John Broder Provides Obama Political Cover Over High Gas Prices

The Times wasn't so nearly as sanguine about supply and demand when Democrats were attacking President Bush over high gas prices in 2006: "Exxon Mobil, the world's largest oil company, said it earned $10.7 billion in the first three months of the year, and other companies reported similarly robust earnings." Broder didn't mention the billions in taxes paid by Exxon.
Times environmental reporter John Broder, who writes like a firm believer in human-induced global warming, provided a little political cover for Obama in his front-page story Saturday on rising gas prices, "Gas Cost Spurs Fight Over End Of a Tax Break."

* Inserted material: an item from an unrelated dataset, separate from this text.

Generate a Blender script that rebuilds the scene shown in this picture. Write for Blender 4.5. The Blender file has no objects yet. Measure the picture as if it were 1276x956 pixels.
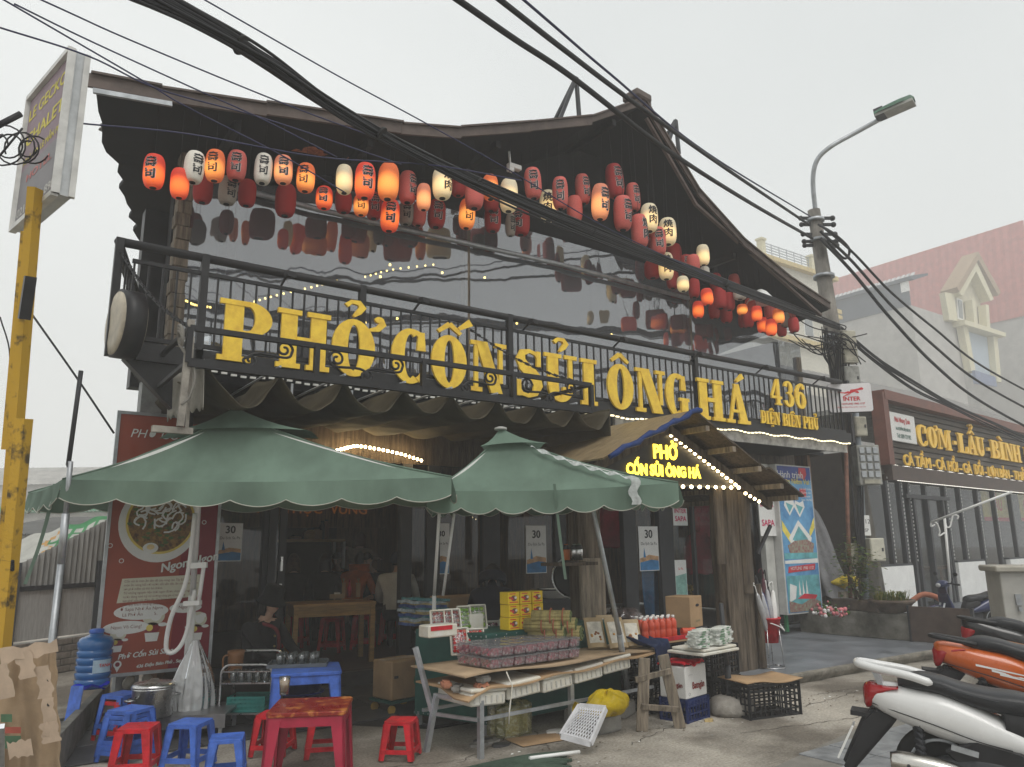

The problem is more than perception. As Julia Seymour of the Business and Media Institute reported, on April 25 the average price for a gallon of unleaded gasoline hit $3.86, less than 25 cents away from the record high price of gasoline set in July 2008.

Broder wrote:

Congress returns next week to a flaring brawl over oil industry profits and tax breaks, with both parties hoping to capitalize on growing public ire at high gasoline prices.

"When oil companies are making huge profits and you're struggling at the pump, and we're scouring the federal budget for spending we can afford to do without, these tax giveaways aren't right," President Obama said in his weekly address on Saturday. But in the Republican response, Rep. James Lankford of Oklahoma countered: "For more than two years, his administration has knowingly increased energy prices by choking off new sources of traditional American energy and smothering our economy in new energy regulations.

The first argument related by Broder shrugged off the problem, saying the rise in gas prices was simply a matter of supply and demand.

"Every time Americans have to shell out $60 or $80 to fill their tanks, they mutter under their breaths about government and it puts pressure on Congress and the White House to do something," said Byron L. Dorgan, the former Democratic senator from North Dakota who is now co-chairman of an energy project at the Bipartisan Policy Center in Washington. "But it's just howling at the moon. The basic laws of supply and demand haven't changed."

House Speaker John Boehner unwittingly gave the Democrats a political opening to pile on the oil companies by saying in an interview with ABC News last week that oil companies should "pay their fair share in taxes" and that Congress ought to reconsider some of the tax incentives they enjoy. He has since walked away from those remarks and said that raising any taxes would choke off the economic recovery and lead to higher prices of gasoline and other goods.

The Times wasn't nearly so sanguine about the free market when Bush was being attacked by Democrats over gas prices.

Elisabeth Bumiller marked Bush's commemoration of Earth Day on April 22, 2006 with this lead sentence: "President Bush spent an Earth Day marked by record-high gas prices promoting his support for hydrogen-powered fuel cell cars, but Democrats said that the vehicles were years away from reality and that the president needed to do more to relieve sticker shock at the pump."

Broder used "near-record quarterly profits" by oil companies as additional political cover for Obama.

His comments came as lawmakers from both parties were home on recess, hearing a torrent of constituent complaints about the high cost of gasoline at the same time major oil companies were reporting near-record quarterly profits. Exxon Mobil, the world's largest oil company, said it earned $10.7 billion in the first three months of the year, and other companies reported similarly robust earnings.

Broder didn't add that Exxon also paid $26.2 billion worldwide in taxes the first quarter of 2011. Dr. Mark J. Perry also pointed out at Benzinga that "The 6.1% average profit margin for Exxon's industry 'Major Integrated Oil and Gas' ranks #112 among all industries for the most recent quarter, so if Obama wants to target 'excessive' corporate profits, there are many other industries much more profitable than the oil and gas industry."

Broder also sounded a dismissive note about Republican ideas:

But it has little chance of even coming to a vote in the Republican-run House, where Speaker Boehner is orchestrating a fresh chorus of "drill, baby, drill" with a series of votes on bills to allow new oil and gas exploration in the Gulf of Mexico and off the coast of Virginia.